(PROBLEM): In the material below, list every line carrying the string "ribbed".

- - - -

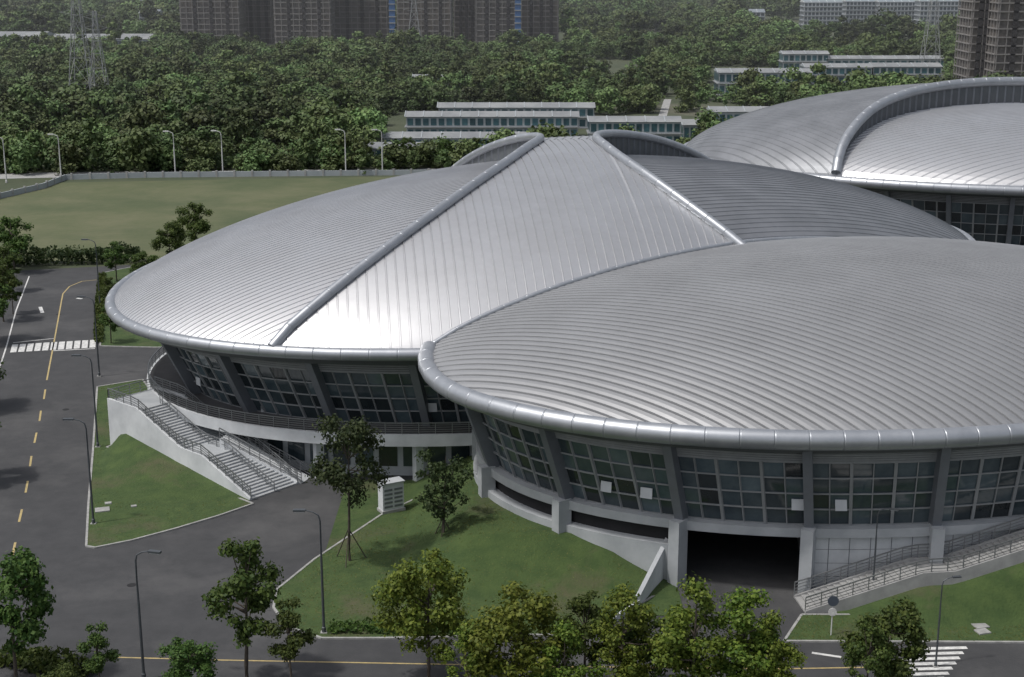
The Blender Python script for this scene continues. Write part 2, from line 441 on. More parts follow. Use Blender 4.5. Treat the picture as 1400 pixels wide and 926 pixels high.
for i in range(len(thB)-1):
    t0,t1=thB[i],thB[i+1]
    for c in range(6):
        ta=t0+(t1-t0)*c/6;tb=t0+(t1-t0)*(c+1)/6
        def W(t,z,o=0): return ell(B,t,38.5+o,25+o,z)
        base.hexa([W(ta,4.7,-.3),W(tb,4.7,-.3),W(tb,4.7,.9),W(ta,4.7,.9),W(ta,5.45,-.3),W(tb,5.45,-.3),W(tb,5.45,.9),W(ta,5.45,.9)],'white2')
        if i==ai-1: continue
        if i<ai-1:
            base.face([W(ta,3.4,.25),W(tb,3.4,.25),W(tb,4.7,.25),W(ta,4.7,.25)],'dark')
            base.hexa([W(ta,0,.1),W(tb,0,.1),W(tb,0,1.2),W(ta,0,1.2),W(ta,3.4,.1),W(tb,3.4,.1),W(tb,3.4,1.2),W(ta,3.4,1.2)],'white2')
        else:
            for r in range(4):
                tg=(tb-ta)*.02
                base.face([W(ta+tg,4.7*r/4+.02,.45),W(tb-tg,4.7*r/4+.02,.45),W(tb-tg,4.7*(r+1)/4-.02,.45),W(ta+tg,4.7*(r+1)/4-.02,.45)],'white')
            base.face([W(ta,0,.42),W(tb,0,.42),W(tb,4.7,.42),W(ta,4.7,.42)],'col')
for t in thB:
    p=ell(B,t,39.6,26.1,0); q=p-Vector((B.cx,B.cy,0)); base.box(p.x,p.y,0,5.6,1.0,1.3,math.atan2(q.y,q.x)+math.pi/2,'white2')
t0,t1=thB[ai-1],thB[ai]
a0=ell(B,t0,38.5,25,0);a1=ell(B,t1,38.5,25,0);dv=Vector((.12,1,0)).normalized()*26
for p,q in ((a0,a0+dv),(a1,a1+dv),(a0+dv,a1+dv)):
    base.face([p,q,q+Vector((0,0,4.7)),p+Vector((0,0,4.7))],'conc')
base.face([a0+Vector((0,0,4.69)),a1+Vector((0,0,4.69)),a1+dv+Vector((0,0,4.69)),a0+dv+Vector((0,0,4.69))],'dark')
base.obj('base_storey',hallB)
# --- Hall C
C=mk(88,262,57,38,-10,13.7,13,3.6,1,.65)
hallC=empty('domed_sports_hall')
YC=sub([(49,214),(51,228),(52.5,236),(56,243),(64,253),(76,261),(94,266),(115,264),(140,250)])
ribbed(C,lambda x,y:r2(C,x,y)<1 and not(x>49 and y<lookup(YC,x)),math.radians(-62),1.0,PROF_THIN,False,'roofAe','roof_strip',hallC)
ribbed(C,lambda x,y:r2(C,x,y)<1 and (x>49 and y<lookup(YC,x)),math.radians(12),1.0,PROF_THIN,True,'roofA','roof_shell',hallC)
ridge(C,YC,hallC,'ridge_tube',.8,True)
tube(rimpts(C),.8,'eave_rim',hallC)
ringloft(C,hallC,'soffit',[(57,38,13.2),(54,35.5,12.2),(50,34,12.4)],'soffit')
thC=arcthetas(C,47,32,(70,231),9,5,8)
facade(C,hallC,(47,32),(50,34),4,12.5,thC,5,4,.2)
ringloft(C,hallC,'base_wall',[(47.6,32.6,4),(47.6,32.6,0)],'white2')

# ---------------- A stairs ----------------
st=empty('outdoor_staircase'); mb=MB()
BL=Vector(G(345,684)); TL=Vector((-40.6,143.0,0)); d=(TL-BL).normalized(); nn=Vector((-d.y,d.x,0)); 
if nn.y<0: nn=-nn
W_=5.4; L=(TL-BL).length; n1=17; run=.42; z=0; s0=0; rise=5.2/(2*n1)
prof=[]
for fl in range(2):
    for i in range(n1):
        z+=rise; prof.append((s0,z,run)); s0+=run
    if fl==0: prof.append((s0,z,3.4)); s0+=3.4
prof.append((s0,z,L-s0+1.0))
for s_,zz,ln in prof:
    a=BL+d*s_;b=BL+d*(s_+ln)
    mb.hexa([a,b,b+nn*W_,a+nn*W_]+[v+Vector((0,0,zz)) for v in (a,b,b+nn*W_,a+nn*W_)],'white2')
    if ln<1:
        a2=a+Vector((0,0,zz+.004)); mb.face([a2+d*.02,a2+d*.02+nn*W_,a2+d*.1+nn*W_,a2+d*.1],'conc')
mb.obj('steps',st)
mb=MB(); rl=MB()
key=[(0,.1),(n1*run,2.6+.1),(n1*run+3.4,2.7),(2*n1*run+3.4,5.3),(L+1,5.3)]
for off in (-.15,W_+.15):
    for (sa,za),(sb,zb) in zip(key[:-1],key[1:]):
        a=BL+d*sa+nn*(off-.15);b=BL+d*sb+nn*(off-.15);w=nn*.3
        mb.hexa([a,b,b+w,a+w,a+Vector((0,0,za+.15)),b+Vector((0,0,zb+.15)),b+w+Vector((0,0,zb+.15)),a+w+Vector((0,0,za+.15))],'white')
    railing(rl,[BL+d*sa+nn*off+Vector((0,0,za+.15)) for sa,za in key],1.0,1.3,4)
mid=W_*.5
railing(rl,[BL+d*sa+nn*mid+Vector((0,0,za-.1)) for sa,za in key[:4]],.95,1.3,2)
a=BL+d*(L+1)-nn*.15+Vector((0,0,5.2)); railing(rl,[a,a+nn*W_],1.1,1.3,4)
mb.obj('cheek_walls',st); rl.obj('handrails',st)
mb=MB(); ki=mb.mi('lawn'); ns,nt_=24,10
for i in range(ns+1):
    s_=(L+.8)*i/ns; f=min(1,s_/(L-1)); zt=2.4*f**1.1*max(0,min(1,(L+1-s_)/2.5))
    w_=8.0
    while w_>1:
        e=BL+d*s_-nn*w_
        if e.x>-36.6-(e.y-118)*.2559+.3: break
        w_-=.2
    w_=min(w_,.6+s_*1.0)
    for j in range(nt_+1):
        t=j/nt_; e=(1-t); e=e*e*(3-2*e)
        p=BL+d*s_-nn*(w_*t)+Vector((0,0,.07+zt*e+.05*e*noise.noise(Vector((s_*.6,t*5,1)))))
        mb.v.append(tuple(p))
for i in range(ns):
    for j in range(nt_):
        a_=i*(nt_+1)+j; mb.f.append((a_,a_+1,a_+nt_+2,a_+nt_+1)); mb.m.append(ki)
mb.obj('grass_bank',smooth=True)
rp=empty('access_ramp'); mb=MB(); rl=MB()
Rb=Vector(G(412,662,0)); Rt=Vector(G(300,600,3.6)); dd=Rt-Rb; n2=Vector((-dd.y,dd.x,0)).normalized()
if n2.y<0:n2=-n2
b0=Vector((Rb.x,Rb.y,0));t0_=Vector((Rt.x,Rt.y,0))
mb.hexa([b0,t0_,t0_+n2*2,b0+n2*2,b0+Vector((0,0,.05)),t0_+Vector((0,0,3.6)),t0_+n2*2+Vector((0,0,3.6)),b0+n2*2+Vector((0,0,.05))],'white')
for o in (0.05,1.95): railing(rl,[b0+n2*o+Vector((0,0,.05)),t0_+n2*o+Vector((0,0,3.6))],1.1,1.2,4)
mb.obj('ramp_body',rp); rl.obj('handrails',rp)

# ---------------- B right stairs ----------------
st=empty('outdoor_staircase'); mb=MB(); rl=MB()
a=Vector(G(1100,838,0)); e=a+Vector((30,3.6,0)); d=(e-a).normalized(); nn=Vector((-d.y,d.x,0)); Ltot=(e-a).length; W2=2.6
zz=0;s_=0
key=[(0,0)]
for fl in range(2):
    for i in range(18):
        zz+=.15; p=a+d*s_;q=a+d*(s_+.52); mb.hexa([p,q,q+nn*W2,p+nn*W2]+[v+Vector((0,0,zz)) for v in (p,q,q+nn*W2,p+nn*W2)],'conc'); s_+=.52
    key.append((s_,zz))
    ln=2.6 if fl==0 else Ltot-s_
    p=a+d*s_;q=a+d*(s_+ln); mb.hexa([p,q,q+nn*W2,p+nn*W2]+[v+Vector((0,0,zz)) for v in (p,q,q+nn*W2,p+nn*W2)],'conc'); s_+=ln
    key.append((s_,zz))
for off in (-.12,W2+.12):
    for (sa,za),(sb,zb) in zip(key[:-1],key[1:]):
        p=a+d*sa+nn*(off-.12);q=a+d*sb+nn*(off-.12);w=nn*.24
        mb.hexa([p,q,q+w,p+w,p+Vector((0,0,za+.25)),q+Vector((0,0,zb+.25)),q+w+Vector((0,0,zb+.25)),p+w+Vector((0,0,za+.25))],'conc')
    railing(rl,[a+d*sa+nn*off+Vector((0,0,za+.25)) for sa,za in key],1.1,1.3,4)
mb.obj('steps',st); rl.obj('handrails',st)
mb=MB(); ki=mb.mi('lawn'); ns,nt_=30,8
for i in range(ns+1):
    s_=2.5+(Ltot-2.5)*i/ns; zt=max(0,min(lookup(key,s_)-.9,3.6))*1.0
    for j in range(nt_+1):
        t=j/nt_; e_=(1-t); e_=e_*e_*(3-2*e_)
        p=a+d*s_-nn*(.2+4.2*t)+Vector((0,0,.07+zt*e_)); mb.v.append(tuple(p))
for i in range(ns):
    for j in range(nt_):
        a_=i*(nt_+1)+j; mb.f.append((a_,a_+1,a_+nt_+2,a_+nt_+1)); mb.m.append(ki)
mb.obj('grass_bank',smooth=True)
mb=MB(); p=Vector(G(868,830)); w=Vector((.45,.25,0)); q2=Vector((13.2,112.5,0))
mb.hexa([p,q2,q2+w,p+w,p+Vector((0,0,.9)),q2+Vector((0,0,4.2)),q2+w+Vector((0,0,4.2)),p+w+Vector((0,0,.9))],'white')
mb.obj('retaining_wall')
mb=MB(); p=Vector(G(808,872)); q=Vector(G(868,830)); mb.hexa([p,q,q+w,p+w]+[v+Vector((0,0,.5)) for v in (p,q,q+w,p+w)],'white'); mb.obj('low_garden_wall')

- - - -

(TASK ANSWER):
ribbed(C,lambda x,y:r2(C,x,y)<1 and not(x>49 and y<lookup(YC,x)),math.radians(-62),1.0,PROF_THIN,False,'roofAe','roof_strip',hallC)
ribbed(C,lambda x,y:r2(C,x,y)<1 and (x>49 and y<lookup(YC,x)),math.radians(12),1.0,PROF_THIN,True,'roofA','roof_shell',hallC)